Biggest possession of the year. Everyone knew the Knicks would go to Carmelo. What was refreshing was how they did it. Unlike recent years, when close-and-late situations meant Melo holding the ball for 22 seconds, then trying to create something from nothing, the Knicks actually ran some actions. Guys cut, and screened, and moved. Consequently, their defenders had to keep moving, too. Cleveland's defense couldn't just sit there and square up for Carmelo. When he got the ball, he had plenty of room to go at Cleveland's new small forward one-on-one. Swish. On their last meaningful defensive possession, the Knicks didn't threaten to commit any silly fouls. They weren't over-aggressive. They contested everyone behind the three-point line and appeared willing to concede the two. The Cavs, down 5 with 25 seconds left, got three-happy too early.

It's been a while since the Knicks won a game where so many guys contributed such strong efforts. This was the kind of win you like to let linger and soak in. There was teamwork. There were moments of indisputable basketball IQ. After the hype over Phil Jackson last spring, a summer of uncertainty over the direction the franchise (via Carmelo) would take, and the typical preseason that titillates without telling us anything, this night wasn't about potential. It wasn't about 2015, or 2016. It wasn't even about Cleveland's new small forward. This was about the Knicks. This was about performance, pride, and some tangible, immediate successes.

Other notes:

--Fisher played twelve guys in the first half. Twelve! Ten Knicks played 13+ minutes. Somewhere, Rolando Blackman is smiling.

--The lineup that brought the Knicks from seven down to the lead was Melo-free. Larkin, Wear, Amar'e, and the Smith Brothers led the charge. (P.S. Isn't it great when "Smith Brothers" doesn't involve Chris?)

--Two games does not a trend make, but when it comes to turnovers, so far this team's looking closer to 2013 than 2014, which is great. Fifteen tonight versus thirty assists. Nice. Very nice.

--The Knicks 24-second violations/near-violations weren't the result of maniacal defense locking them down. At least a half-dozen times, a guard would calmly pass the ball to a big man with 2-3 seconds on the shot clock, with neither player apparently aware of the time.

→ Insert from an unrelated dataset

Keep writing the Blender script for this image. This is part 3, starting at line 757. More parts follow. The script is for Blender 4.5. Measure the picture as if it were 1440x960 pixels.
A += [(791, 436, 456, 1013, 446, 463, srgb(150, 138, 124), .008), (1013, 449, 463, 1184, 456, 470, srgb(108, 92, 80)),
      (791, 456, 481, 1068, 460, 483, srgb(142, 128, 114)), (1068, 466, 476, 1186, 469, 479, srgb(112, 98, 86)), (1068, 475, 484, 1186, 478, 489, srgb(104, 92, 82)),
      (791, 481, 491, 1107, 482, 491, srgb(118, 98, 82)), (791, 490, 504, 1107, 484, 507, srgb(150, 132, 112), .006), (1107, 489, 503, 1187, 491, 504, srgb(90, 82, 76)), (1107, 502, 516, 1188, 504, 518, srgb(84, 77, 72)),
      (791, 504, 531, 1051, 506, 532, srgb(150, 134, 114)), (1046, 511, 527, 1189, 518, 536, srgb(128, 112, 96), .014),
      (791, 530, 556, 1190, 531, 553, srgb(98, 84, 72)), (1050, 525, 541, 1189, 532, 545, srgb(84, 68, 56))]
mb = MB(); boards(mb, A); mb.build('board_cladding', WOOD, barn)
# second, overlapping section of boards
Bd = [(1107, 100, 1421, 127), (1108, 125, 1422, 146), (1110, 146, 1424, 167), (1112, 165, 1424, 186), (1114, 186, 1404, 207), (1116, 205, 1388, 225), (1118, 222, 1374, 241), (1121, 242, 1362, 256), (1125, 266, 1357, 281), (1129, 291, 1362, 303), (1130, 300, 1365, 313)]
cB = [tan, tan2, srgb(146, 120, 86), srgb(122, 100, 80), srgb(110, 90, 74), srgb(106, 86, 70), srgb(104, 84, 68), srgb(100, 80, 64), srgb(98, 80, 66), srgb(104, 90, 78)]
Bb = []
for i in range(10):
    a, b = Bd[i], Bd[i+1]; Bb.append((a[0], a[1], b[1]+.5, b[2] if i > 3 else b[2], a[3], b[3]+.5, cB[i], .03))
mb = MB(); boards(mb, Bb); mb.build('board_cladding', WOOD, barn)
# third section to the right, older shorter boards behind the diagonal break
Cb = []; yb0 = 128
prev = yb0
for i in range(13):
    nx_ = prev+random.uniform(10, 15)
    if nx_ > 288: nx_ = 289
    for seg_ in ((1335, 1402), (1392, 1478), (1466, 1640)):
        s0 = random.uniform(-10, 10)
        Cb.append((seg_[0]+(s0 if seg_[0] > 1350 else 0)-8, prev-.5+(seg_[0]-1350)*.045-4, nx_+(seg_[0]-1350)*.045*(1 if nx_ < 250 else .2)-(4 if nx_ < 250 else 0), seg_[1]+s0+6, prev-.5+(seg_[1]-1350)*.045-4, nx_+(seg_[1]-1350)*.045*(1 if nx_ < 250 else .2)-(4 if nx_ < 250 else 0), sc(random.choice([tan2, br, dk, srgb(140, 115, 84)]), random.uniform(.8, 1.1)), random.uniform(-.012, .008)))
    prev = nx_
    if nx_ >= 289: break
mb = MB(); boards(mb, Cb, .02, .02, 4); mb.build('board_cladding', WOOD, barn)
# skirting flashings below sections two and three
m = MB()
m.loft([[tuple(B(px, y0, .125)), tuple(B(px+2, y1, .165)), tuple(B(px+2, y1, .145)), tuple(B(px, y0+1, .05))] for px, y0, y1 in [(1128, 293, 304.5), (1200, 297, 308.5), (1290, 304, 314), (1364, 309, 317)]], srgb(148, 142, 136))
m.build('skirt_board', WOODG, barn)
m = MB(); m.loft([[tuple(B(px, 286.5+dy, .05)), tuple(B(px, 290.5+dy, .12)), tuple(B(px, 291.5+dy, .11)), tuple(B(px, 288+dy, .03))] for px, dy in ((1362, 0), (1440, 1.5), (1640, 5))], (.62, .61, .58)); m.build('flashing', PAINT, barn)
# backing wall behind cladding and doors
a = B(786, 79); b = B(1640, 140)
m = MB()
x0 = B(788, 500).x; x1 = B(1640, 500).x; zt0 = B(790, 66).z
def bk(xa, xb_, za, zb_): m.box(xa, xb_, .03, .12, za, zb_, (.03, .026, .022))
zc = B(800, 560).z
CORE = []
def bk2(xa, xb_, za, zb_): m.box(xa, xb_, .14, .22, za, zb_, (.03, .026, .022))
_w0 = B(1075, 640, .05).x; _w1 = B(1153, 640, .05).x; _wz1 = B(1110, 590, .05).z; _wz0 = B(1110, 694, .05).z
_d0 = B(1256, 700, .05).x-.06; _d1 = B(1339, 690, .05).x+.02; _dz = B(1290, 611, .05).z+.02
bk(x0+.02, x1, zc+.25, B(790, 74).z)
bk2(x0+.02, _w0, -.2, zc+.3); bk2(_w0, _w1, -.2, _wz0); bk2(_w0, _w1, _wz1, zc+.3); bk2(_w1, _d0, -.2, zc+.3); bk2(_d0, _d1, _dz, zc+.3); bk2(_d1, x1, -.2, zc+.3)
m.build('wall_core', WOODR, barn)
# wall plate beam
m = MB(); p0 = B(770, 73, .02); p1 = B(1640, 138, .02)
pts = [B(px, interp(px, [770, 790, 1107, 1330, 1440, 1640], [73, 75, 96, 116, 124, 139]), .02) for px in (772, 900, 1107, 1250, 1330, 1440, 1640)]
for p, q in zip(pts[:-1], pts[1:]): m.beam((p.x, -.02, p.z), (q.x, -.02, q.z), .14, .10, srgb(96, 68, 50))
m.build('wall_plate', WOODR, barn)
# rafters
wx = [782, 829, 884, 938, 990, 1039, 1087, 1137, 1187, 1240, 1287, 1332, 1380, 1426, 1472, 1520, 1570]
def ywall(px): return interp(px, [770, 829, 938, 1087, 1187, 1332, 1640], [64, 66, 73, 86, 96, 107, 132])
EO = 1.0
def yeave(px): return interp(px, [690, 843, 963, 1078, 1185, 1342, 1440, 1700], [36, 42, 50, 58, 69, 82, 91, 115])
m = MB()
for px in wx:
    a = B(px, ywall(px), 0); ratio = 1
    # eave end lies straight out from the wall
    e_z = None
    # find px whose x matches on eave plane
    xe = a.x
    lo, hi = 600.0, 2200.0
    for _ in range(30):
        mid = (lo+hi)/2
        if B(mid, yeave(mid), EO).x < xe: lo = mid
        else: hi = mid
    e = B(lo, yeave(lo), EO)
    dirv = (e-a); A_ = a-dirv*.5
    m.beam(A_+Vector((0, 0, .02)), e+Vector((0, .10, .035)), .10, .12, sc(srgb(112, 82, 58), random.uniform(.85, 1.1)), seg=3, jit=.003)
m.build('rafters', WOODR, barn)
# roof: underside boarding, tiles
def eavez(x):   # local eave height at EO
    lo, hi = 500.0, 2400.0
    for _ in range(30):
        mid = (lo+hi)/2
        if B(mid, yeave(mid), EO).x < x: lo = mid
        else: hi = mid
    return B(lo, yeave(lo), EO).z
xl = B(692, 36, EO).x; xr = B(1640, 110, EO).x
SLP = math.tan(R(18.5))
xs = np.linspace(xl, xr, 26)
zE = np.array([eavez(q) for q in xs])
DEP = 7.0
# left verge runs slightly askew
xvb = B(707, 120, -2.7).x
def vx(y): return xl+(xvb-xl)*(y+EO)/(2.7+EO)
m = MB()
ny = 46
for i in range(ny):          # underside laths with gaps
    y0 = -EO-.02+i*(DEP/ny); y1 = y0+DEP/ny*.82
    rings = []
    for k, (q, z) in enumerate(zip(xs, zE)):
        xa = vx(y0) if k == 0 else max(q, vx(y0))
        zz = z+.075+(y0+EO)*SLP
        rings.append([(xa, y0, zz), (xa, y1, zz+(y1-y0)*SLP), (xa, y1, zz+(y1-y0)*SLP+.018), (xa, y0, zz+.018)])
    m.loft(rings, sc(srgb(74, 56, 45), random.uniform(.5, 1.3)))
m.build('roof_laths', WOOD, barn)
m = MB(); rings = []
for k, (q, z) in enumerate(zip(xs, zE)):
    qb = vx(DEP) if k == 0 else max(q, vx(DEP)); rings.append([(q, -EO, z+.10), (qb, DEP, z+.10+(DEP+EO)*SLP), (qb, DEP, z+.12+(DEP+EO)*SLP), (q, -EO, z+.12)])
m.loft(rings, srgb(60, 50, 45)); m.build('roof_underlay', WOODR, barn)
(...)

--Quincy Acy: 22 minutes. 8 points. 10 rebounds (6 offensive). You can keep Kevin Love, Cleveland? We're good.

--Shumpert took on a lot of the ball-handling late. He wasn't pressed too hard, but he handled it well. This was the beautiful blue moon Shumpert game that leaves his fans salivating. He was active and involved throughout the game, as he often is in big games. In one especially lovely sequence, Shump was allowed to work one-on-one against Dion Waiters, made a nice move off the dribble to draw a foul, then followed up the next possession with an off-the-bounce jumper. He also did a nice job cutting off Waiters' penetration all night, and even drew a foul on a three. Helped out on the boards. Rescued a woman tied to train tracks from a mustache-twirling ne'er do well. Good work, Shump.

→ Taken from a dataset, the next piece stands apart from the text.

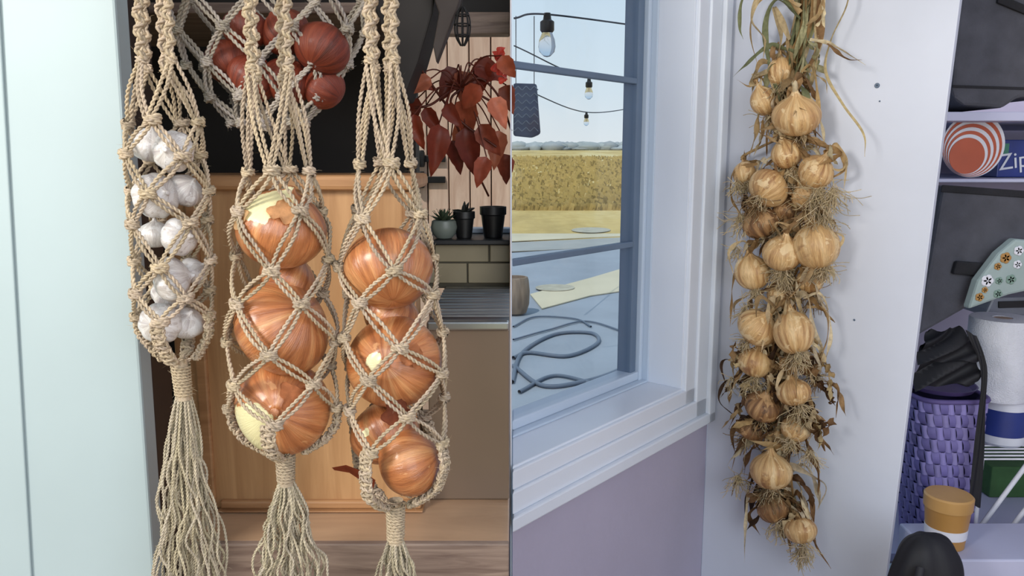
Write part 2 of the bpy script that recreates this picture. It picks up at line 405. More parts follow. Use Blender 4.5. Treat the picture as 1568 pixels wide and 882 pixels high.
xx=-0.62; i=0
while xx<-0.01:
    w=0.078; box('plank_%d'%i,xx,min(xx+w-.004,-0.005),Yp+rnd.uniform(0,.004),Yp+.03,-.1,2.3,M['plank'],pk,0.004); xx+=w; i+=1
box('backing_rail',-0.62,-.005,Yp+.031,Yp+.05,-.1,2.3,M['dark'],pk)
for j,vv in enumerate((243,275)):
    z=P(650,vv,Yp)[2]; xa=P(632,vv,Yp)[0]
    box('hinge_strap_%d'%j,xa,xa+.12,Yp-.012,Yp+.004,z-.012,z+.012,M['iron'],pk,0.002)
    lathe('hinge_barrel_%d'%j,[(0.0,-.03),(.013,-.03),(.016,-.022),(.016,.022),(.013,.03),(0,.03)],(xa+.03,Yp-.016,z),M['iron'],pk,16)
cb=empty('dark_wall_cupboard')
prism('side',[(545,-60),(672,-60),(662,20),(640,95),(618,150),(600,152),(590,60)],1.18,0.12,M['vdark'],cb,0.003)
prism('front_rail',[(655,-30),(712,-30),(700,14),(682,60),(668,96),(663,70),(672,20)],1.16,0.03,M['dark'],cb,0.002)
orn=empty('iron_cage_lantern'); acc=Acc()
oc=P(708,42,1.14); s=PX(42,1.14)
for k in range(8):
    a=k*pi/4
    p=[oc+A([math.cos(a)*r*s,math.sin(a)*r*s,z*s]) for r,z in ((2,30),(9,20),(12,4),(10,-14),(3,-27))]
    tube(acc,spline(p,24),1.3*s,c(20,18,18),5)
for z,r in ((18,9.5),(4,12),(-12,10.5)):
    t=np.linspace(0,2*pi,30); tube(acc,oc+np.stack([np.cos(t)*r*s,np.sin(t)*r*s,np.full(30,z*s)],1),1.3*s,c(20,18,18),5)
tube(acc,np.stack([oc+A([0,0,30*s]),A([oc[0],oc[1],2.70])]),1.5*s,c(20,18,18),5)
acc.obj('wire_cage',M['vcol'],orn)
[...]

--30 Knick assists! On 37 Knick baskets!

--At the start of the 4th quarter, TNT spoke with David Blatt. I thought he'd sound like Vladimir Putin. He sounded like Frank Vogel. My ears were scandalized.

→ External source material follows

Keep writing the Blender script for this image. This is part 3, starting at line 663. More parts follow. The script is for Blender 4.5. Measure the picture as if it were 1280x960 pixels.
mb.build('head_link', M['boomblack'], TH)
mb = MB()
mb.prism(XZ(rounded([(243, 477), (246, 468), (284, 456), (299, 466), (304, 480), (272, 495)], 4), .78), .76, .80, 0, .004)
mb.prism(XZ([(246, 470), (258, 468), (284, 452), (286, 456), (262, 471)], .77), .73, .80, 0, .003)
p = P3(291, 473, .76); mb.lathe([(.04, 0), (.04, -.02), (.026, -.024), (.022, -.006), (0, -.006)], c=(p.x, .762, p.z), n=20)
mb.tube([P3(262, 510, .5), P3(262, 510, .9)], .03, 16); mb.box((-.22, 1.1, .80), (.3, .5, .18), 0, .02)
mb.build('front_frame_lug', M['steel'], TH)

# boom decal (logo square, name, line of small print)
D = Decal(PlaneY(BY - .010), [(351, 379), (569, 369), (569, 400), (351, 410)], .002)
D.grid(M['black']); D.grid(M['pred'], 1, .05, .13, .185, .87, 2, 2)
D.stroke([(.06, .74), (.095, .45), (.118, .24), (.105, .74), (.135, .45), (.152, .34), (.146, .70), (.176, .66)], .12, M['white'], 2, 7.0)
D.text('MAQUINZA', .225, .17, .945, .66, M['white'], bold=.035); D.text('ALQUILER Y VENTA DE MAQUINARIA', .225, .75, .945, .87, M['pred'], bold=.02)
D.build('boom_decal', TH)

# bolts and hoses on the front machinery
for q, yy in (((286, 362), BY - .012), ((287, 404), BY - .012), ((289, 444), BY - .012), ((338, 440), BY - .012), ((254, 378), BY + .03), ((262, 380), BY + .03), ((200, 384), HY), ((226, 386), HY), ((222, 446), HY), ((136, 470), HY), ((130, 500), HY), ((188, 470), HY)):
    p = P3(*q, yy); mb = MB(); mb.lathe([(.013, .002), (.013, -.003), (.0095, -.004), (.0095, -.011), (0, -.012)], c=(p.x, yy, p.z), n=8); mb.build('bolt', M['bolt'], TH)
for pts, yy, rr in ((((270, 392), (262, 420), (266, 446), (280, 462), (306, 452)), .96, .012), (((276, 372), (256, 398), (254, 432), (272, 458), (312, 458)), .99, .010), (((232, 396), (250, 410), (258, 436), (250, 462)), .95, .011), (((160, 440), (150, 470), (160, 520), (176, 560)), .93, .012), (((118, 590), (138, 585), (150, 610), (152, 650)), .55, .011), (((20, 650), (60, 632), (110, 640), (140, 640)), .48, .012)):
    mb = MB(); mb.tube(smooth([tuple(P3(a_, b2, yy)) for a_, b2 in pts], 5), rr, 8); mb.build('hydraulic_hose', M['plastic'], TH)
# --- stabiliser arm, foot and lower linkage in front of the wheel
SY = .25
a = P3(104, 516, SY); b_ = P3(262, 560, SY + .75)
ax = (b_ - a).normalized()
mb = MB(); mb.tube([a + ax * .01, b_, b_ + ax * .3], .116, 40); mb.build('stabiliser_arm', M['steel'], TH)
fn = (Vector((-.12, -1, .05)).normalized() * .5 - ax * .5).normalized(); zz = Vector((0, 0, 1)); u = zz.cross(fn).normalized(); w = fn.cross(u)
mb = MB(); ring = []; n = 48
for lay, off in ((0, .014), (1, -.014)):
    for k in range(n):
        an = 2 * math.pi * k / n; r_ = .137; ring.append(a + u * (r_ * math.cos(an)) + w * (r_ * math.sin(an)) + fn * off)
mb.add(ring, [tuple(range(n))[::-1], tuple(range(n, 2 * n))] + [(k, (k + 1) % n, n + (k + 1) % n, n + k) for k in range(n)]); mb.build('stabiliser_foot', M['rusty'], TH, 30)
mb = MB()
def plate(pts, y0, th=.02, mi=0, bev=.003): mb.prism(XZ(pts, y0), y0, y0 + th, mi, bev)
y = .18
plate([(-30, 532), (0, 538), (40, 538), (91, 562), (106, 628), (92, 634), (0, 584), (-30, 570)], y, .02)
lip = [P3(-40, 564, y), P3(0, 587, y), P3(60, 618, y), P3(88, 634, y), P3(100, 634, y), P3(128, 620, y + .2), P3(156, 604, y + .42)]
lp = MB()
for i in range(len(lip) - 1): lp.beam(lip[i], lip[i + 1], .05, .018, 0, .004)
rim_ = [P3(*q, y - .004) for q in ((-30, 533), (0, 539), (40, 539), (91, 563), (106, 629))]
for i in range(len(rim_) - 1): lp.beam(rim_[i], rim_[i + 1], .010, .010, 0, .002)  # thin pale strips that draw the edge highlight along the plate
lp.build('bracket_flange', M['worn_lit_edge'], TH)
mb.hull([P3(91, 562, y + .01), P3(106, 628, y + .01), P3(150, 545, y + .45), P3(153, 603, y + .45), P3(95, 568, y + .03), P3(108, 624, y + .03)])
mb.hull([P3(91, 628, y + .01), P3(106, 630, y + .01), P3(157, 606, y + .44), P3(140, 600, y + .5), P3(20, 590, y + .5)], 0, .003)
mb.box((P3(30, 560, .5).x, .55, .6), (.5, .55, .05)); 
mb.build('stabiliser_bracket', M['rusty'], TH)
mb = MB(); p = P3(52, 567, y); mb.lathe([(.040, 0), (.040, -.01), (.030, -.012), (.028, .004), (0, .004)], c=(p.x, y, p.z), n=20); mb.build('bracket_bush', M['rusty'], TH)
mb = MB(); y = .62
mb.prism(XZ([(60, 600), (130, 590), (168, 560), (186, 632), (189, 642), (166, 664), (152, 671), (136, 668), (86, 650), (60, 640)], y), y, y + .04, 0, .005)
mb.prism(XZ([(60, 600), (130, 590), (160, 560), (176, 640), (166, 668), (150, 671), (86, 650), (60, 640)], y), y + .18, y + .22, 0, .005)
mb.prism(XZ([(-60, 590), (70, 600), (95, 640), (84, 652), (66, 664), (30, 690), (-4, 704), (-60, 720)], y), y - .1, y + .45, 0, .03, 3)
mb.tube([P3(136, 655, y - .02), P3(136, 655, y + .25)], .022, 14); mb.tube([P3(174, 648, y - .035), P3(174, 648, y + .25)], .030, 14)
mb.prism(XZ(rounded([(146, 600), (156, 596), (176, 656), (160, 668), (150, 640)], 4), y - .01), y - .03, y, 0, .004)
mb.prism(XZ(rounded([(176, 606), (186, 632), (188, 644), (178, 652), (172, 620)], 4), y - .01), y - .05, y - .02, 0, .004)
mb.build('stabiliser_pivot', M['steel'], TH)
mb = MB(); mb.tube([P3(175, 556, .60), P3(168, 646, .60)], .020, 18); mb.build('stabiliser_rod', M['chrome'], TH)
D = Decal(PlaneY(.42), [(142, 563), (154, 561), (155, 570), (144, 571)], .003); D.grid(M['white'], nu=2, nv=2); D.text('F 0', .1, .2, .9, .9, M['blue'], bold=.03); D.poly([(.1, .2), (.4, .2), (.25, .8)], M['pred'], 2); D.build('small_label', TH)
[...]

--Someone somewhere once did the worst thing anyone anywhere has ever done. And Kevin Hart has a picture of them doing it. And that's why Kevin Hart Kevin Harts. Halftime treat: Marv Albert smiling while biting his lip, trying to bring the focus back to the game. I miss you, Marv. Mike Breen will always be Dick Sergeant to your Dick York.

--Is there a worse finisher on the break, as far as star players who can dunk, than Carmelo?

--High point for the Cavs tonight: the pregame intro, when the arena was darkened and all the fans were waving what looked like red swords. It was like 18,000 Sith Lords descended on Cleveland.

--Low point for the Cavs: those new unis. Good God...

In baseball, they say momentum is tomorrow's starting pitcher. For the Knicks, momentum is a home game Sunday vs. Charlotte. Lose that and they're 1-2. Win and there's cause for optimism. Tonight the Knicks got a view of their ceiling. Sunday's a chance to establish something even more meaningful: consistency. But Sunday's a thousand years away. That happy, well-earned buzz you'll fall asleep with tonight and wake up with tomorrow? That's all yours, Knick fans.